▶ **Data supplied**:
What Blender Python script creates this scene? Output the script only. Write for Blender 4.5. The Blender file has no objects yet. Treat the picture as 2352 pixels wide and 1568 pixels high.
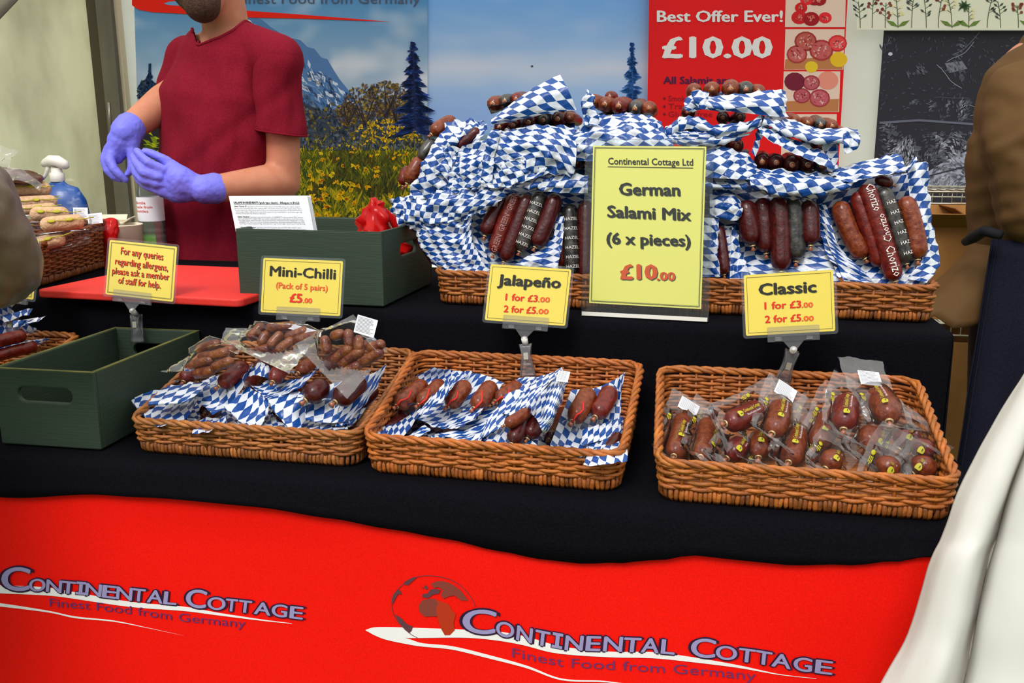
import bpy, bmesh, math, random
from mathutils import Vector, Matrix, noise, geometry

# ------------------------------------------------------------------ camera, sky, light, exposure
SC = bpy.context.scene
COL = SC.collection
F, PITCH, EYE = 2000.0, math.radians(12.8), 1.25
cam_d = bpy.data.cameras.new('camera'); cam = bpy.data.objects.new('camera', cam_d); COL.objects.link(cam)
cam_d.sensor_width = 36; cam_d.lens = 36 * F / 2352; cam_d.clip_start = .02; cam_d.clip_end = 200
cam.location = (0, 0, EYE); cam.rotation_euler = (math.pi/2 - PITCH, 0, 0)
SC.camera = cam
SC.view_settings.view_transform = 'Standard'; SC.view_settings.look = 'None'
SC.view_settings.gamma = 1; SC.view_settings.use_curve_mapping = False
SC.view_settings.exposure = 0.28
SC.cycles.max_bounces = 7; SC.cycles.diffuse_bounces = 3; SC.cycles.glossy_bounces = 3
SC.cycles.transmission_bounces = 4; SC.cycles.transparent_max_bounces = 24
SC.cycles.caustics_reflective = False; SC.cycles.caustics_refractive = False
W = bpy.data.worlds.new('overcast'); SC.world = W; W.use_nodes = True
nt = W.node_tree; nt.nodes.clear()
wo = nt.nodes.new('ShaderNodeOutputWorld'); bg = nt.nodes.new('ShaderNodeBackground')
tc = nt.nodes.new('ShaderNodeTexCoord'); sx = nt.nodes.new('ShaderNodeSeparateXYZ'); cr = nt.nodes.new('ShaderNodeValToRGB')
nt.links.new(tc.outputs['Generated'], sx.inputs[0]); nt.links.new(sx.outputs['Z'], cr.inputs[0])
cr.color_ramp.elements[0].position = .0; cr.color_ramp.elements[0].color = (.30, .31, .31, 1)
cr.color_ramp.elements[1].position = .6; cr.color_ramp.elements[1].color = (1.08, 1.11, 1.14, 1)
nt.links.new(cr.outputs[0], bg.inputs[0]); bg.inputs[1].default_value = 1.2
nt.links.new(bg.outputs[0], wo.inputs[0])
sun_d = bpy.data.lights.new('sun', 'SUN'); sun_d.energy = 1.9; sun_d.angle = math.radians(22); sun_d.color = (1, .96, .9)
sun = bpy.data.objects.new('sun', sun_d); COL.objects.link(sun)
sun.rotation_euler = Vector((.25, .62, -.75)).to_track_quat('-Z', 'Y').to_euler()

# ------------------------------------------------------------------ geometry of the photograph's camera
CP, SP = math.cos(PITCH), math.sin(PITCH)
EYEV = Vector((0, 0, EYE))
TH = math.radians(-12)
U = Vector((math.cos(TH), math.sin(TH), 0)); V = Vector((-math.sin(TH), math.cos(TH), 0)); UP = Vector((0, 0, 1))
def ray(px, py):
    x = (px-1176)/F; y = (py-784)/F
    return Vector((x, CP - y*SP, -SP - y*CP))
def AP(px, py, co, no):
    r = ray(px, py); return EYEV + r*((co-EYEV).dot(no)/r.dot(no))
def AZ(px, py, z): r = ray(px, py); return EYEV + r*((z-EYE)/r.z)
def AY(px, py, Y): r = ray(px, py); return EYEV + r*(Y/r.y)
def AV(px, py, v): return AP(px, py, V*v, V)
def S(u, v, z): return U*u + V*v + UP*z
def PXOF(p):
    d = p-EYEV; zc = d.y*CP - d.z*SP; yy = -d.y*SP - d.z*CP
    return (1176 + F*d.x/zc, 784 + F*yy/zc)

# ------------------------------------------------------------------ helpers
def lin(c):
    def f(x):
        x = x/255
        return x/12.92 if x <= .04045 else ((x+.055)/1.055)**2.4
    return tuple(f(x) for x in c[:3]) + (1,)
MATS = {}
def principled(name):
    m = bpy.data.materials.new(name); m.use_nodes = True
    b = m.node_tree.nodes['Principled BSDF']; MATS[name] = m
    return m, m.node_tree, b
def mat(name, rgb, rough=.6, spec=.4, coat=0, metal=0, noise_=None, bump=None, attr=None, sheen=0, trans=0, sss=0):
    """noise_ = (scale, rgb2, contrast, stretch); bump = (scale, strength, stretch)"""
    m, t, b = principled(name); N, L = t.nodes, t.links
    b.inputs['Roughness'].default_value = rough; b.inputs['Specular IOR Level'].default_value = spec
    b.inputs['Coat Weight'].default_value = coat; b.inputs['Coat Roughness'].default_value = .12
    b.inputs['Metallic'].default_value = metal; b.inputs['Sheen Weight'].default_value = sheen
    if sss:
        b.inputs['Subsurface Weight'].default_value = sss; b.inputs['Subsurface Scale'].default_value = .006
    src = None
    base = lin(rgb)
    b.inputs['Base Color'].default_value = base
    co = N.new('ShaderNodeTexCoord')
    if attr:
        a = N.new('ShaderNodeAttribute'); a.attribute_name = 'Col'; src = a.outputs['Color']
    def mapped(st):
        mp = N.new('ShaderNodeMapping'); mp.inputs['Scale'].default_value = st
        L.new(co.outputs['Object'], mp.inputs[0]); return mp.outputs[0]
    if noise_:
        sc, rgb2, con, st = (list(noise_) + [(1, 1, 1)])[:4]
        n = N.new('ShaderNodeTexNoise'); n.inputs['Scale'].default_value = sc; n.inputs['Detail'].default_value = 6
        L.new(mapped(st), n.inputs[0])
        r = N.new('ShaderNodeValToRGB'); r.color_ramp.elements[0].position = .5-con; r.color_ramp.elements[1].position = .5+con
        L.new(n.outputs[0], r.inputs[0])
        mx = N.new('ShaderNodeMix'); mx.data_type = 'RGBA'; L.new(r.outputs[0], mx.inputs[0])
        if src: L.new(src, mx.inputs[6])
        else: mx.inputs[6].default_value = base
        if rgb2 == 'mul':
            mu = N.new('ShaderNodeMix'); mu.data_type = 'RGBA'; mu.blend_type = 'MULTIPLY'; mu.inputs[0].default_value = 1
            if src: L.new(src, mu.inputs[6])
            else: mu.inputs[6].default_value = base
            mu.inputs[7].default_value = (.45, .4, .36, 1); L.new(mu.outputs[2], mx.inputs[7])
        else: mx.inputs[7].default_value = lin(rgb2)
        src = mx.outputs[2]
    if src: L.new(src, b.inputs['Base Color'])
    if bump:
        sc, s_, st = (list(bump) + [(1, 1, 1)])[:3]
        n = N.new('ShaderNodeTexNoise'); n.inputs['Scale'].default_value = sc; n.inputs['Detail'].default_value = 5
        L.new(mapped(st), n.inputs[0])
        bp = N.new('ShaderNodeBump'); bp.inputs['Strength'].default_value = s_; bp.inputs['Distance'].default_value = .01
        L.new(n.outputs[0], bp.inputs['Height']); L.new(bp.outputs[0], b.inputs['Normal'])
    if trans:
        tr = N.new('ShaderNodeBsdfTranslucent'); ms = N.new('ShaderNodeMixShader'); ms.inputs[0].default_value = trans
        if src: L.new(src, tr.inputs[0])
        else: tr.inputs[0].default_value = base
        L.new(b.outputs[0], ms.inputs[1]); L.new(tr.outputs[0], ms.inputs[2])
        L.new(ms.outputs[0], N['Material Output'].inputs[0])
    return m
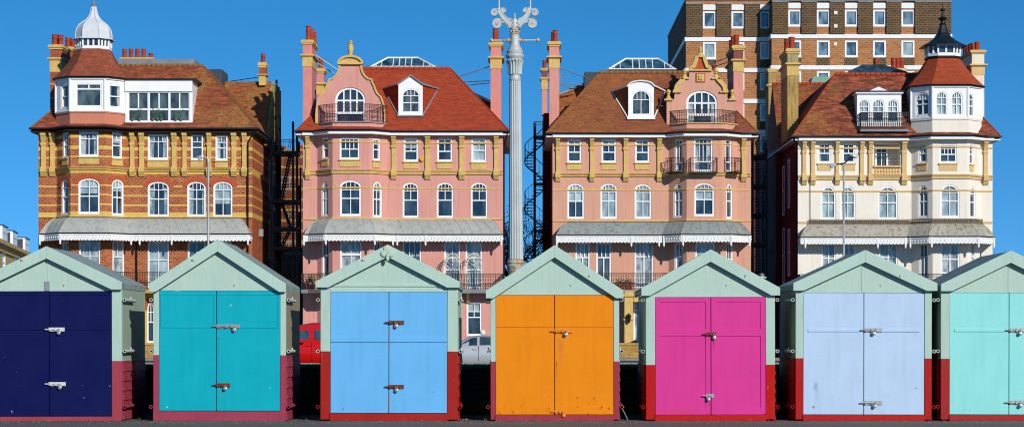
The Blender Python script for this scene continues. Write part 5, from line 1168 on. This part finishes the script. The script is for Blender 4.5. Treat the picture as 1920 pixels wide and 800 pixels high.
for k, (pa, pb) in enumerate(((-21, -12), (3, 12.5), (22.5, 31), (46, 53.5))):
    PT2 = Panel(PT.pt(0, 0, -.6)[:2], PT.pt(PT.L, 0, -.6)[:2]); u0, u1 = PT2.u(pa), PT2.u(pb); hz = zE+1.9; mb = MB()
    pbox(mb, PT, u0, u1, zE+.3, hz, -.65, -3.2); d = mb.build('dormer', M['slate'], ter)
    mb = MB(); pbox(mb, PT, u0-.08, u1+.08, hz, hz+.12, -.5, -3.2); pbox(mb, PT, u0-.06, u0-.001, zE+.4, hz-.001, -.6, -.8); mb.build('dormer_trim', M['fwhite'], d)
    Pq = Panel(PT.pt(0, 0, -.60)[:2], PT.pt(PT.L, 0, -.60)[:2]); window(ter, Pq, (u0, u1, zE+.45, hz-.02, 0), pane='glass2', top=None, mid=.5, un=2, ln=2, fw=.7, off=.09, bw=.35)
    mb = MB(); pbox(mb, PT, u0-.12, u1+.12, hz+.122, hz+.24, -.42, -3.2); mb.build('dormer_lead', M['slate'], d)
# ================================================================ backs of houses seen in the gaps
def backhouse(label, x0, x1, Y, ytop, mat, pots=()):
    r = empty('rear_house', (X((x0+x1)/2, Y), Y, 0), label, 'house'); mb = MB(); z = Z(ytop, Y); mb.box(X(x0, Y), X(x1, Y), Y, Y+9, 0, z); mb.build('wall', mat, r)
    mb = MB(); mb.box(X(x0, Y)-.1, X(x1, Y)+.1, Y-.1, Y+9.1, z+.001, z+.12); mb.build('coping', M['stone'], r)
    for px, pt in pots:
        h = Z(pt, Y+1)-z; mb = MB(); mb.lathe((X(px, Y), Y+1, z), [(.16, .1), (.15, h*.6), (.19, h*.7), (.17, h*.75), (.19, h), (.12, h)], 10); mb.build('chimney_pot', M['pot'], r, smooth=True)
    return r
bst = [(y, y+5) for y in range(292, 480, 20)]
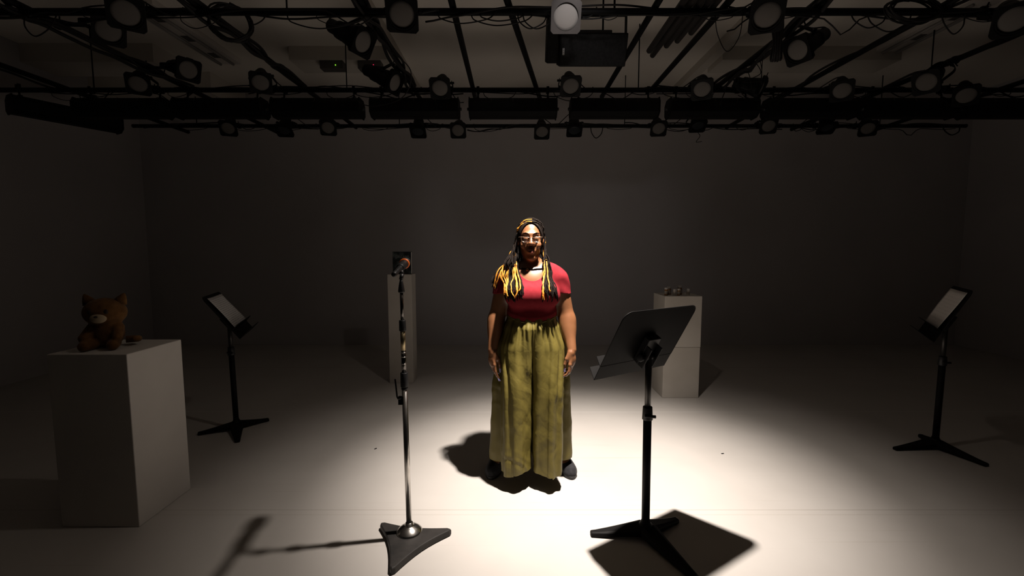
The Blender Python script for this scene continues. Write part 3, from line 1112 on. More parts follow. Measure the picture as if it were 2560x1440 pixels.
for k, (X, lab) in enumerate(((-3.97, 'leftmost'), (-2.97, 'second from the left'), (-1.98, 'third from the left'), (-.985, 'fourth from left'),
                              (.01, 'above the person'), (1.04, 'just right of the person'), (2.04, 'fourth from the right'),
                              (3.04, 'third from the right'), (4.05, 'second from the right'), (5.06, 'rightmost'))):
    strip_light('black strip light in the row below the middle pipe, ' + lab, (X, 4.80, 2.895))
t = strip_light('black strip light turned lengthwise at the far left of the grid', (-4.78, 5.05, 2.90), math.radians(62))
t['group'] = 'strip light turned lengthwise'

# ---- loudspeaker and the box behind it
sp = thing('loudspeaker', 'black loudspeaker lying on its side, hung from the ceiling with its face tilted down', 'loudspeaker', (.62, 3.62, 2.985))
SM = Matrix.Rotation(math.radians(24), 4, 'X')
MB().box((0, .12, 0), (.515, .24, .23), SM).build('cabinet', M['speaker'], sp, None, .008)
MB().box((0, -.006, 0), (.50, .012, .215), SM).build('grille', M['speaker'], sp, None, .003)
q = MB()
q.box((-.228, -.0135, -.01), (.014, .003, .046), SM)
q.build('maker_plate', M['white_mark'], sp, None, 0, 'small upright pale badge')
q = MB()
for k in range(4):
    q.box((-.228, -.0155, -.027 + k * .0115), (.008, .002, .006), SM)
q.build('badge_mark', M['slot_dark'], sp)
q = MB()
for s in (-1, 1):
    q.box((s * .272, .11, .14), (.008, .05, .34))
q.box((0, .11, .31), (.552, .05, .008))
q.build('bracket', M['black_metal'], sp)
for s in (-1, 1):
    MB().cyl((s * .18, .11, .314), (s * .18, .11, H - 2.985), .008, None, 8).build('hanger_rod', M['black_metal'], sp)
q = MB()
q.box((-.318, .06, .06), (.075, .22, .30), SM)
q.build('side_pod', M['speaker'], sp, None, .006)
bx_ = thing('equipment_case', 'smaller black equipment case hung above and behind the loudspeaker', 'equipment case', (.635, 3.98, 3.17))
MB().box((0, .13, .03), (.41, .26, .20)).build('case_shell', M['plastic_black'], bx_, None, .008)
MB().box((.188, -.003, .06), (.012, .006, .035)).build('latch', M['bare_metal'], bx_, None, 0, 'small metal latch')
for s in (-1, 1):
    MB().cyl((s * .15, .13, .13), (s * .15, .13, H - 3.17), .008, None, 8).build('hanger_rod', M['black_metal'], bx_)

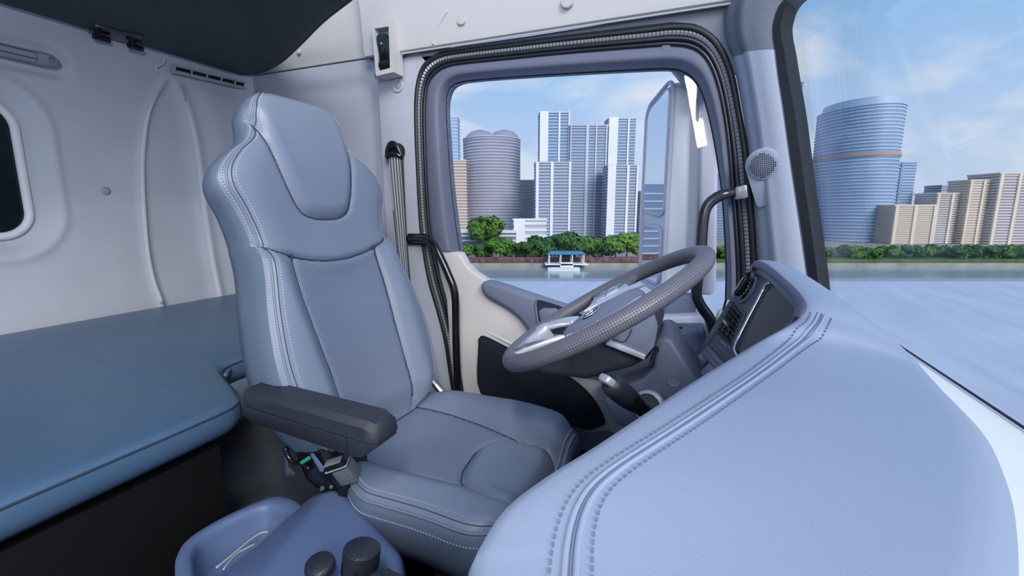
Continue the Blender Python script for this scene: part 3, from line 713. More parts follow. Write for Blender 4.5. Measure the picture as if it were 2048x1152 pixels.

▶ **Your instructions**: Every line from the top of the entries through the line that holds "from mathutils import" is to be quoted exactly, please, and nothing else; omit the pictures.

▶ **Answer for the task**:
What Blender Python script creates this scene? Output the script only. Write for Blender 4.5. The Blender file has no objects yet. Treat the picture as 2352 pixels wide and 1568 pixels high.
import bpy, bmesh, math, random
from mathutils import Vector, Matrix, noise, geometry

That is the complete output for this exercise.